L’INTRAMONTABILE ITALIETTA DEL “DOTTORE” SENZA LAUREA

Poi, dicono che il pezzo di carta non conta più nulla: che oggi, alla gente, interessano le competenze e non i titoli. Mica vero: dai tempi di Fantozzi e del suo megadirettore, che aveva fatto ragioneria, ma si spacciava per laureato, inventando massime latine a casaccio, come “Fortuna doces vat”, non è cambiato granchè.

Tanto è vero che un autentico megadirettore, ossia l’ineffabile Carlo Bonomi, presidente di Confindustria (NELLA FOTO), seguito a ruota dal suo vice, Alberto Marenghi, ha la bella abitudine di spacciarsi per dottore, senza esserlo. Così riporta per filo e per segno il “Fatto quotidiano”, di fronte alla concreta possibilità che il dottore senza laurea diventi presidente anche dell’università Luiss.

Sorvolo sulla figura meschina di un uomo molto in vista: vorrei, piuttosto, trarre dall’episodio, di per sé mignolo e squallido, un minimo di morale. Un titolo di studio, perlomeno in un Paese civile, dovrebbe indicare non soltanto competenze e sapere, ma abnegazione, fatica, raggiungimento di un risultato. Solo che, di questi tempi, parole del genere suonano di tolla: tutto si deve ottenere facilmente, senza il minimo sacrificio (vedi anche il successone delle università online,,,) e, se proprio non ce la si fa, si può serenamente imbrogliare per arrivarci.

Dunque, devono avere pensato i due top manager, se anche non mi sono laureato, cosa conta? Mi firmo dottore e morta lì! Tanto a chi vuoi che importi una laurea: l’università della vita è quella che fa testo. Sapersi arrangiare, saltare la coda, strizzare l’occhio: questo fa la differenza tra uno bravo e uno così e così: cosa volete che siano una ventina di esami o una tesi scientifica di mille pagine?

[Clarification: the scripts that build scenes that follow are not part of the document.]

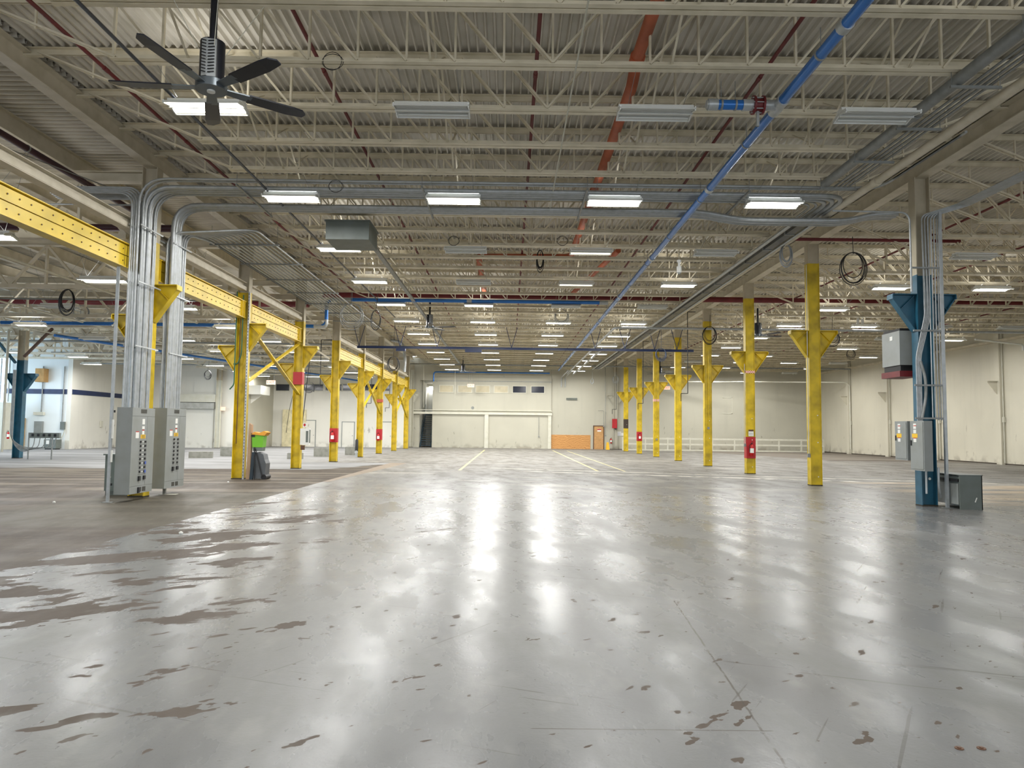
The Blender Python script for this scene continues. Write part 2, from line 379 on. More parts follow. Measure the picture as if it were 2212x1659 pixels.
# pilasters of the right wall
def wallbracket(m, x, y, z, dx):
    m.prism([(x, z), (x+dx*.55, z), (x+dx*.55, z-.07), (x, z-.75)], 'y', y-.012, y+.012); m.box(min(x, x+dx*.6), y-.1, z, max(x, x+dx*.6), y+.1, z+.02)
for i, Y in enumerate((34.9, 40.98, 47.08, 53.18, 59.27)):
    t = empty('wall_pilaster', (XW-.2, Y, 0), 'cream pilaster with small triangular bracket on right wall, %s from the right' % ORD[i], 'pilaster', 'pilasters on the right wall')
    MB().box(-.02, -.22, 0, .2, .22, 7.9).build('shaft', WALLR, t)
    b = MB(); wallbracket(b, -.02, 0, 4.75, -1); b.build('bracket', WALLR, t)
    MB().tube([(.1, -.3, .1), (.1, -.3, 7.6)], .03, 8).box(.05, -.36, 2.4, .17, -.24, 2.7).build('conduit', offwhite, t)
# beam under the ceiling at the head of the right wall
struct('trim_6', MB().box(XW-.25, -8, 7.0, XW, YF, 7.14), beige2)

# ================================================================== ROOF STEEL
def webbars(m, p, q, gap=.045, w=.03, h=.05):
    for s in (-1, 1): m.bar(V(p)+V((0, s*.045, 0)), V(q)+V((0, s*.045, 0)), .03, .03, (0, 1, 0))
def joist(x0, x1, c0, c1, n, mid):
    root = empty('roof_joist', (0, 0, 0)); zt, zb = ZD-.01, 7.12
    m = MB()
    for s in (-1, 1):
        m.box(x0, s*.014 if s > 0 else -.10, zt-.01, x1, .10 if s > 0 else -.014, zt); m.box(x0, s*.02-.004, zt-.1, x1, s*.02+.004, zt-.01)
    m.box(x0-.0, -.05, zt-.12, x0+.3, .05, zt-.1).box(x1-.3, -.05, zt-.12, x1, .05, zt-.1); m.build('top_chord', beige, root)
    m = MB()
    for s in (-1, 1):
        a, b = (.018, .11) if s > 0 else (-.11, -.018); m.box(c0, a, zb, c1, b, zb+.01); m.box(c0, s*.02-.004, zb+.01, c1, s*.02+.004, zb+.1)
    m.build('bottom_chord', beige, root)
    m = MB(); st = (c1-c0)/n; k0 = round((mid-c0)/st)
    for k in range(n+1):
        x = c0+k*st; m.bar((x, 0, zb+.02), (x, 0, zt-.02), .034, .05, (0, 1, 0))
        if k < n:
            a, b = (x, x+st); p, q = ((a, 0, zt-.06), (b, 0, zb+.05)) if k < k0 else ((a, 0, zb+.05), (b, 0, zt-.06)); webbars(m, p, q)
    webbars(m, (x0+.25, 0, zt-.06), (c0+.05, 0, zb+.05)); webbars(m, (x1-.25, 0, zt-.06), (c1-.05, 0, zb+.05))
    mm = ((x0+c0)/2, (x1+c1)/2)
    for x in mm: m.bar((x, 0, (zt+zb)/2), (x, 0, zt-.05), .03, .03)
    m.build('web', beige, root); return root
jm = joist(XL+.0, XR, -6.05, 7.25, 18, .6); jr = joist(XR, XW-.02, 12.1, 25.8, 18, 18.9)
Ys = [Y0+.05+1.524*k for k in range(-7, 32)]
for i, Y in enumerate(Ys):
    ma = jm if i == 0 else tree(jm); mb_ = jr if i == 0 else tree(jr)
    for q_, nm in ((ma, 'middle'), (mb_, 'right')):
        q_.location = (0, Y, 0)
        tag(q_, 'cream open-web roof joist spanning the %s bay, %s from the camera' % (nm, ordn(i)), 'roof joist', 'open-web joists of the %s bay' % nm)
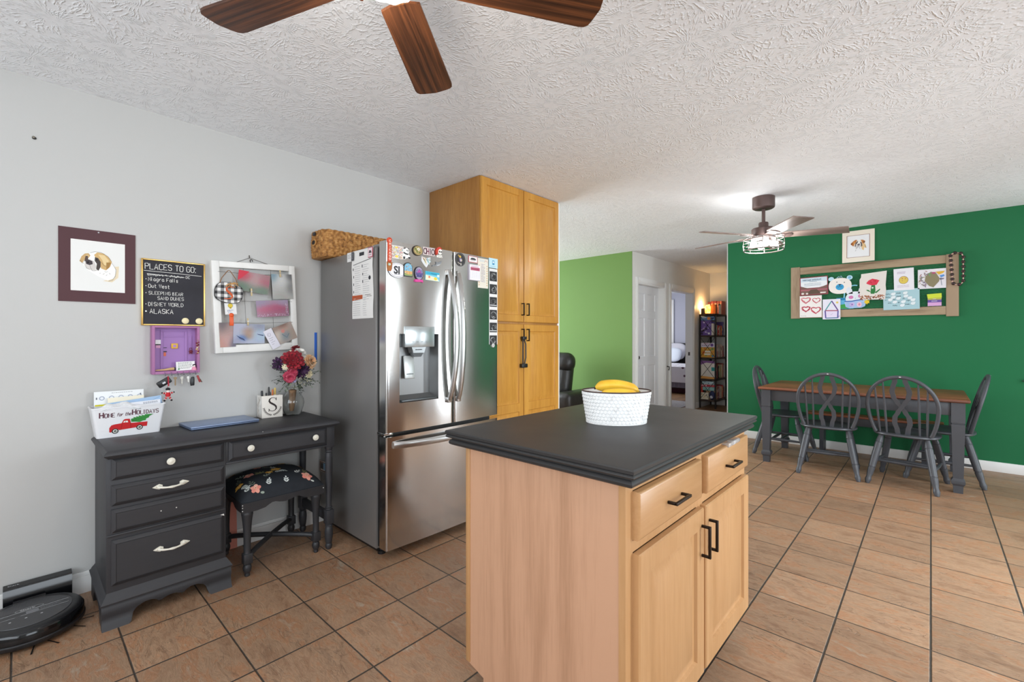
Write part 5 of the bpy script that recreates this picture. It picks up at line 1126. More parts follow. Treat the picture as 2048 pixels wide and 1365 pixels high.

E tutto questo, lasciatemelo dire, è molto italiano: a un giapponese, per esempio, non passerebbe per l’anticamera del cervello. Solo da noi i parcheggiatori ti apostrofano con “Dottò” e la delicata apocope ci riempie di malcelato orgoglio. Solo da noi ci si vergogna di non essere arrivati alla laurea, ma la cosa si risolve millantandola e non riprendendo in mano libri e computer: non ti sei laureato? Capita! Vorresti esserlo, perché ti secca che i leccapiedi non possano chiamarti dottore? Studia, bello mio: non è mai troppo tardi!

Per carità, quello di Bonomi e di Marenghi è un peccatuccio veniale: ij confronto a certe gigantesche porcherie che circolano in quegli ambienti felpati, quella di fingersi laureati è davvero una colpa di poco conto. Ma la dice lunga sugli uomini: sulla loro tempra morale, per così dire.

Come quei politicanti che raccontano di avere fatto il paracadutista o l’alpino e che, invece, erano imboscati in qualche casermetta logistica, protetti da poderose raccomandazioni di altrettanto poderosi protettori. Uguale uguale.

Nella vita, ci sono certe cose che costano un pochino d’impegno, un tantino di abnegazione: sono esattamente quelle che ti forgiano e di cui puoi andare fiero, quando, alla fine della corsa, ripensi alla tua vita. Inventarsele è una cosa tristissima: un pessimo esempio. Oltre che un discreto insulto a chi, magari facendo una fatica bestiale, a quel traguardo ci è arrivato, con le proprie forze e che, per certo, non indossa completi da tremila euro né orologi che valgano quanto un appartamento.

Perché, intendiamoci, essere ricchi non è mica una colpa: se sei pieno di soldi, beato te. Ma se ti spacci, per soprammercato, per quello che non sei, allora sei davvero un ominicchio, di quelli di cui disserta Sciascia. E puoi presiedere tutti i CDA del mondo, tenere conferenze, apparire in televisione, ma non sarai mai il capitano della tua anima. Anzi, nemmeno il caporale.